Great wealth and great art arise from the same perceptual mutation: the ability to see through the scaffolding of reality while others still mistake it for stone.

There is no paradox. The wealthy aren’t buying art to signal refinement. They are recognizing a worldview they already inhabit.

I. The Scaffolding-Seers

To create extraordinary wealth in a world built on shared illusions, a person must:

  • ignore the limits others believe in
  • perceive value as constructed, not intrinsic
  • spot seams in systems
  • distrust consensus reality
  • treat narratives as tools, not truths
  • act in the blank spaces others never notice

This is not luck. This is not privilege. This is foma invisibility - the rare ability to see the hidden architecture behind the social interface.

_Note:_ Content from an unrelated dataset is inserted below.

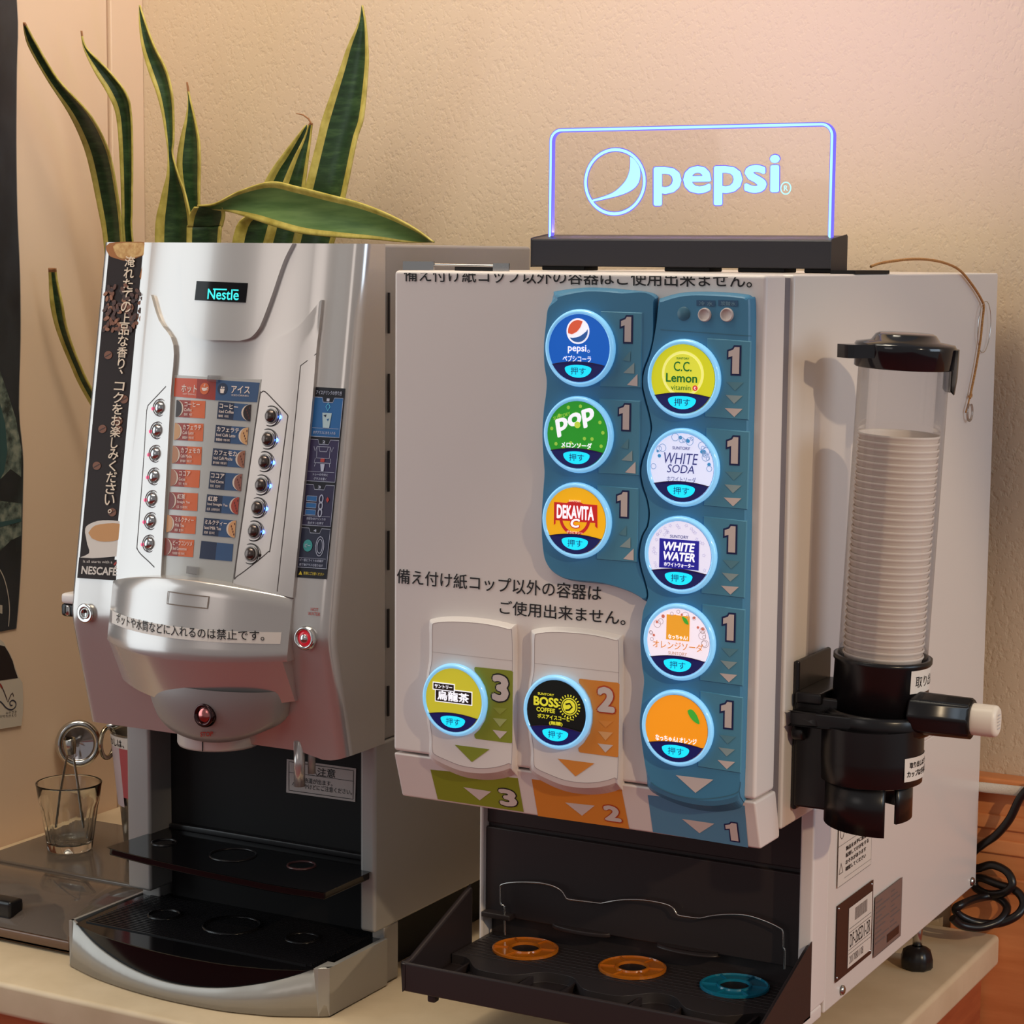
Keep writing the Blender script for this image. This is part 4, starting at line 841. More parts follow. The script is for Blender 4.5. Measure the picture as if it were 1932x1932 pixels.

Artists live in the same perceptual space.

They don’t believe in categories, scripts, or inherited meaning. They walk sideways through walls that stop everyone else.

Of course the two groups recognize each other. They speak the same unspoken language.

II. Why Those Embedded in Foma Distrust Art (and Wealth)

For most people, stability depends on believing that:

  • categories are real
  • rules are fixed
  • narratives are truths
  • the map is the territory
  • the world is solid

Anyone who demonstrates otherwise - whether through art or entrepreneurship — becomes suspicious, dangerous, even offensive.

Those trapped in foma reject what they cannot metabolize.

Their hostility to art is not aesthetic. Their hostility to wealth is not economic. It is existential.

They fear the perceptual freedom they have not allowed themselves.

III. Foma Density as an Explanation for Status Anxiety

People deeply embedded in foma don’t resent money. They resent the freedom that money symbolizes:

  • freedom from inherited narratives
  • freedom from institutional scripts
  • freedom from the illusion of inevitability

Likewise, they don’t resent art. They resent the epistemic threat art poses: that the world might be optional, subjective, alterable.

The wealthy and the artist both expose that the world is negotiable.

This is intolerable to those who need it to be fixed.

IV. How Wealth and Art Reflect Each Other

Both require:

  • imagination (to see what isn’t yet visible)
  • nonconformity (to act before the world agrees)
  • intuition over consensus
  • risk appetite for collapse
  • comfort with ambiguity and irony
  • agency carved from uncertainty

These traits are perceptual, not economic.

This is why artists feel alienated. This is why entrepreneurs feel alienated. And this is why both gravitate toward each other:

They inhabit the same reality, the one behind the foma.

V. The Real Paradox:

The Society That Depends on Foma Needs Those Who Can See Through It

Civilizations need stability. But innovation comes only from those who see through stability. Art evolves perception. Wealth evolves systems. Both challenge foma - which is why both are simultaneously needed and distrusted.

A society cannot update itself without people who resist the illusion of inevitability.

These people are almost always:

  • artists
  • founders
  • misfits
  • the unusually wealthy
  • the unusually perceptive

They are not rebels. They are seers.

VI. The Agentic Foma Stance

From the outside, it may look like the wealthy appreciate art because:

  • it’s expensive
  • it’s fashionable
  • it looks sophisticated

But this is projection from people who cannot yet perceive the deeper link.

The real reason is simple:

Those who learned to break the foma recognize their own kind. Art feels like home because it operates on the same physics as agency.

Or, stated more sharply:

You cannot build great art or great wealth without breaking the foma first.

Closing Line

Wealth and art are two expressions of the same act: seeing through the world that others merely inherit.